El Naranjo, el barrio situado más al norte de Córdoba, hacia la sierra, surgió en la década de los años 20 del pasado siglo. Europa, sumergida en una etapa de cambio político, económico y social, intentaba resurgir de sus cenizas tras la Primera Guerra Mundial y en Córdoba se consolidaban iniciativas empresariales e industriales como la de Electromecánicas. El descontento y las malas condiciones de vida de los campesinos y la esperanza que para mucho trajeron las revueltas sociales del momento provocaron la emigración de la población rural a sus ciudades más cercanas.

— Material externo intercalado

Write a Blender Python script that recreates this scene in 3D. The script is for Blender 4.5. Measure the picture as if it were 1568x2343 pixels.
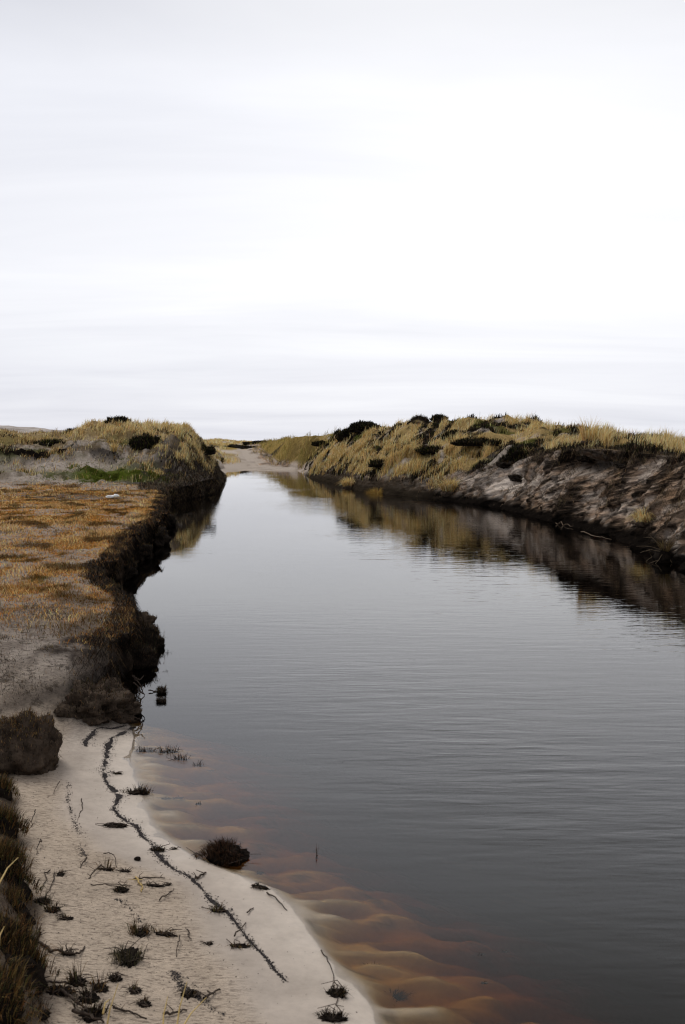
import bpy, bmesh, math, random
import numpy as np
from mathutils import Vector, Matrix
from mathutils.bvhtree import BVHTree

for o in list(bpy.data.objects):
    bpy.data.objects.remove(o, do_unlink=True)
S = bpy.context.scene
COL = S.collection
random.seed(7)
RNG = np.random.default_rng(7)

# ------------------------------------------------------------------ camera
# A 24.6 mm lens on a 24 mm tall frame, 1.5 m above the water, tilted a little down.
F, FW, FH, HOR, EYE = 2401.0, 1568.0, 2343.0, 1012.0, 1.5
TILT = math.atan((FH / 2 - HOR) / F)
cam_d = bpy.data.cameras.new('camera')
cam = bpy.data.objects.new('camera', cam_d)
COL.objects.link(cam)
cam_d.sensor_fit = 'VERTICAL'
cam_d.sensor_height = 24.0
cam_d.sensor_width = 24.0 * FW / FH
cam_d.lens = 24.0 * F / FH
cam_d.clip_start = 0.05
cam_d.clip_end = 3000
cam.location = (0, 0, EYE)
cam.rotation_euler = (math.pi / 2 - TILT, 0, 0)
cam_d.dof.use_dof = True
cam_d.dof.focus_distance = 11.0
cam_d.dof.aperture_fstop = 6.3
S.camera = cam

# ------------------------------------------------------------------ sky
world = bpy.data.worlds.new('World')
S.world = world
world.use_nodes = True
wt = world.node_tree
wt.nodes.clear()


def nd(tree, typ, **kw):
    n = tree.nodes.new(typ)
    for k, v in kw.items():
        if k == 'ins':
            for kk, vv in v.items():
                n.inputs[kk].default_value = vv
        else:
            setattr(n, k, v)
    return n


def lk(tree, a, b):
    tree.links.new(a, b)


def math_n(tree, op, a, b=None, clamp=False):
    n = tree.nodes.new('ShaderNodeMath')
    n.operation = op
    n.use_clamp = clamp
    for i, v in enumerate((a, b)):
        if v is None:
            continue
        if isinstance(v, (int, float)):
            n.inputs[i].default_value = v
        else:
            lk(tree, v, n.inputs[i])
    return n.outputs[0]


def ramp_n(tree, fac, stops, interp='LINEAR'):
    n = tree.nodes.new('ShaderNodeValToRGB')
    cr = n.color_ramp
    cr.interpolation = interp
    while len(cr.elements) < len(stops):
        cr.elements.new(0.5)
    for e, (p, c) in zip(cr.elements, stops):
        e.position = p
        e.color = (*c, 1) if len(c) == 3 else c
    lk(tree, fac, n.inputs[0])
    return n.outputs[0]


def mix_n(tree, blend, fac, a, b):
    n = tree.nodes.new('ShaderNodeMix')
    n.data_type = 'RGBA'
    n.blend_type = blend
    for i, v in ((0, fac), (6, a), (7, b)):
        if isinstance(v, (int, float)):
            n.inputs[i].default_value = v
        elif isinstance(v, tuple):
            n.inputs[i].default_value = (*v, 1) if len(v) == 3 else v
        else:
            lk(tree, v, n.inputs[i])
    return n.outputs[2]


SUN_EL, SUN_AZ = math.radians(48), math.radians(-35)      # azimuth measured from +Y towards +X
tc = nd(wt, 'ShaderNodeTexCoord')
sep = nd(wt, 'ShaderNodeSeparateXYZ')
lk(wt, tc.outputs['Generated'], sep.inputs[0])
zz = math_n(wt, 'MAXIMUM', sep.outputs[2], 0.0)
den = math_n(wt, 'ADD', zz, 0.10)
cx = math_n(wt, 'DIVIDE', sep.outputs[0], den)
cy = math_n(wt, 'DIVIDE', sep.outputs[1], den)
comb = nd(wt, 'ShaderNodeCombineXYZ')
lk(wt, cx, comb.inputs[0]); lk(wt, cy, comb.inputs[1])
mp = nd(wt, 'ShaderNodeMapping')
mp.inputs['Scale'].default_value = (0.35, 0.9, 1)
mp.inputs['Rotation'].default_value = (0, 0, math.radians(-6))
mp.inputs['Location'].default_value = (2.3, 0.7, 0)
lk(wt, comb.outputs[0], mp.inputs[0])
n1 = nd(wt, 'ShaderNodeTexNoise', ins={'Scale': 1.1, 'Detail': 5.0, 'Roughness': 0.55, 'Distortion': 0.5})
lk(wt, mp.outputs[0], n1.inputs['Vector'])
# overcast layer: slightly blue-grey low down, thinner and whiter half way up
lay = ramp_n(wt, zz, [(0.0, (0.76, 0.775, 0.845)), (0.05, (0.80, 0.81, 0.875)), (0.13, (0.90, 0.905, 0.95)),
                      (0.22, (0.92, 0.925, 0.965)), (0.30, (0.87, 0.88, 0.93)), (0.378, (0.73, 0.74, 0.79)),
                      (0.50, (0.44, 0.432, 0.428)), (1.0, (0.42, 0.412, 0.41))], 'EASE')
cl = ramp_n(wt, n1.outputs[0], [(0.28, (0.885, 0.89, 0.915)), (0.5, (0.99, 0.99, 1)), (0.68, (1.07, 1.07, 1.06))])
c1 = mix_n(wt, 'MULTIPLY', 1.0, lay, cl)
# the sun behind the cloud brightens the layer round it
sdir = nd(wt, 'ShaderNodeCombineXYZ', ins={0: math.sin(math.radians(9)) * math.cos(math.radians(17)),
                                            1: math.cos(math.radians(9)) * math.cos(math.radians(17)),
                                            2: math.sin(math.radians(17))})
dot = nd(wt, 'ShaderNodeVectorMath', operation='DOT_PRODUCT')
lk(wt, tc.outputs['Generated'], dot.inputs[0]); lk(wt, sdir.outputs[0], dot.inputs[1])
glow = math_n(wt, 'POWER', math_n(wt, 'MAXIMUM', dot.outputs['Value'], 0.0), 15.0)
gcol = mix_n(wt, 'ADD', 1.0, c1, mix_n(wt, 'MULTIPLY', 1.0, (0.195, 0.187, 0.162), glow))
sky = nd(wt, 'ShaderNodeTexSky', sky_type='NISHITA', sun_disc=False)
sky.sun_elevation = SUN_EL
sky.sun_rotation = SUN_AZ
skys = mix_n(wt, 'MULTIPLY', 1.0, sky.outputs[0], (0.09, 0.09, 0.09))
fin = mix_n(wt, 'MIX', 0.94, skys, gcol)
bg = nd(wt, 'ShaderNodeBackground', ins={'Strength': 0.85})
lk(wt, fin, bg.inputs[0])
wo = nd(wt, 'ShaderNodeOutputWorld')
lk(wt, bg.outputs[0], wo.inputs[0])

# ------------------------------------------------------------------ sun (behind cloud)
sl = bpy.data.lights.new('sun', 'SUN')
sl.energy = 1.5
sl.angle = math.radians(25)
sl.color = (1.0, 0.97, 0.92)
sun = bpy.data.objects.new('sun', sl)
COL.objects.link(sun)
sun.rotation_euler = Vector((math.sin(SUN_AZ) * math.cos(SUN_EL), math.cos(SUN_AZ) * math.cos(SUN_EL),
                             math.sin(SUN_EL))).to_track_quat('Z', 'Y').to_euler()
S.view_settings.view_transform = 'Standard'
S.view_settings.look = 'None'
S.view_settings.exposure = 0.25
S.view_settings.gamma = 1.0
S.cycles.use_denoising = True
S.cycles.max_bounces = 10
S.cycles.pixel_filter_type = 'BLACKMAN_HARRIS'
S.cycles.filter_width = 1.15
S.cycles.transmission_bounces = 8

# ------------------------------------------------------------------ helpers
perm = RNG.permutation(256)
perm = np.concatenate([perm, perm, perm]).astype(np.int32)
grad = RNG.normal(size=(256, 3))
grad /= np.linalg.norm(grad, axis=1)[:, None]
gx_, gy_, gz_ = (np.ascontiguousarray(grad[:, i], np.float32) for i in range(3))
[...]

Es en este contexto histórico cuando comienzan a levantarse en El Naranjo las primeras casas, verdaderas infraviviendas. El barrio por aquel entonces aparecía como una «población periférica y marginal», como relata Juan Antonio García Molina, autor de uno de los textos de la obra geografía de Córdoba capital. «Allí una parcelación anónima y marginal hace surgir un urbanismo caótico compuesto de construcciones de baja calidad en un contexto de absoluta penuria o carencia de servicios» en la que se levantó un noviciado marista, el Castillo de Maimón.

El PGOU de 1958 vino a poner orden a esta situación y a diseñar un barrio donde, además de aquellas casas humildes, empezaron a construirse chalets y residencias de verano. En 1954 El Naranjo ya contaba con una parroquia, la de Santa Victoria, al frente de la cual se puso un joven cura, Agustín Molina, que fue clave para el desarrollo de esta parte de la ciudad.

Apodado con el sobrenombre de Padre Ladrillo, Molina llevó a cabo una importante labor social y promovió la construcción de un centro educativo, de un dispensario para los más necesitados, de una guardería... Fue la bautizada como operación Ladrillo, con la que logró recaudar fondos de toda la ciudad para poner en pie sus proyectos.

En la actualidad se mantienen muchas de aquellas viviendas de los años 60, pero el barrio se ha ido modernizando y creciendo gracias a residenciales como Mirabueno o a la urbanización del parque de la Asomadilla.